Vikings quarterback Case Keenum holds the Fox NFL silver football after a game against the Detroit Lions, Thursday, Nov. 23, 2017, in Detroit. Credit: AP / Paul Sancya

The NFL has had more than its usual share of problems on and off the field this season, but Wednesday brought a reminder that it remains a highly valuable media property.

Fox made the point by agreeing to a five-year deal to carry “Thursday Night Football” that will pay the NFL an average of $550 million per season, according to Sports Business Daily, $100 more than CBS and NBC had been combining to pay.

Fox is to carry 11 “TNF” games between Weeks 4 and 15 — excluding Thanksgiving night — which will be simulcast on the NFL Network.

The NFL will carry seven games exclusively, games also produced by Fox. The NFL Network must carry a certain number of games exclusively to fulfill its contractual obligations to pay TV providers.

Fox’s No. 1 announcing team of Joe Buck and Troy Aikman is not expected to work the Thursday games.

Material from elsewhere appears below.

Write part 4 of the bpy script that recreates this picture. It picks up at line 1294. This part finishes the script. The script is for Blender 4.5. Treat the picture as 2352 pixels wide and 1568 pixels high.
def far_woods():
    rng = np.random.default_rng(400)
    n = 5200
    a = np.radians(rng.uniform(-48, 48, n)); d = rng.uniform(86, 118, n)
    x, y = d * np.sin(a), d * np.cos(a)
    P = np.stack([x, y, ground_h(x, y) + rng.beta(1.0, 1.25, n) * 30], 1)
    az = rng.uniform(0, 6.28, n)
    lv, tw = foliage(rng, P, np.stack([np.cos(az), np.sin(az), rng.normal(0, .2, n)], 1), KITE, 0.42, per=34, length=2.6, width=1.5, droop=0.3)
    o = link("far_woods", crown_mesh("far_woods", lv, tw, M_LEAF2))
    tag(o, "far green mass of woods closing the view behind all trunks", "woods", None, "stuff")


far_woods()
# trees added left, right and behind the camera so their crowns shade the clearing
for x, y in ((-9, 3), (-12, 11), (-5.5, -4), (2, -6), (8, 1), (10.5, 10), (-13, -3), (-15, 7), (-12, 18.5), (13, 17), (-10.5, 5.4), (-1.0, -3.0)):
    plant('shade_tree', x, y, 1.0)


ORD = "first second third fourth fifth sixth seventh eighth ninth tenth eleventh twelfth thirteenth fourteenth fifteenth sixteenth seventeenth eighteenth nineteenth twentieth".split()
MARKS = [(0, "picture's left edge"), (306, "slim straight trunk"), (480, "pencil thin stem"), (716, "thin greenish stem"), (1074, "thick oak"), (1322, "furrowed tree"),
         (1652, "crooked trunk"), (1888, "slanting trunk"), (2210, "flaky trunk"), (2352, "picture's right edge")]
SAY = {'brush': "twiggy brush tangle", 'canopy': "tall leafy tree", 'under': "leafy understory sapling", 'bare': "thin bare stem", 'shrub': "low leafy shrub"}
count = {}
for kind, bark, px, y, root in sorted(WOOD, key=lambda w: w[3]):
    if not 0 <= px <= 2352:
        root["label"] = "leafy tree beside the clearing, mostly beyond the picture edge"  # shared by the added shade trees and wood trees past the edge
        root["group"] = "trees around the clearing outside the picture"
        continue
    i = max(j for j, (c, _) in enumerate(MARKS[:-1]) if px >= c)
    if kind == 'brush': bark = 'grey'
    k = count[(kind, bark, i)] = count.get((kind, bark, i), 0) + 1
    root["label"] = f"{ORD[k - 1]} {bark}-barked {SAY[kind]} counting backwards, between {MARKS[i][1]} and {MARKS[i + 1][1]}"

CBS and NBC had bid on the Thursday night package, but were outspent by Fox.

The “Thursday” package includes late-season Saturday games.

The Thursday night slate has been controversial among players, who have complained about the toll it takes on them physically, and many have complained about a lesser quality of play.

But Fox’s interest — and the NFL’s payday — illustrate why the package will remain a part of the league’s offerings.

“This agreement is the culmination of over 10 years of strategic growth around ‘Thursday Night Football,’ ” NFL commissioner Roger Goodell said in a news release, “a period during which this property has grown from a handful of late-season games on NFL Network to a full season of games and one of the most popular shows on broadcast television, with additional distribution via cable and digital channels.”

Sports Business Daily said the “Thursday Night Football” package also will be carried on a yet-to-be-named digital platform.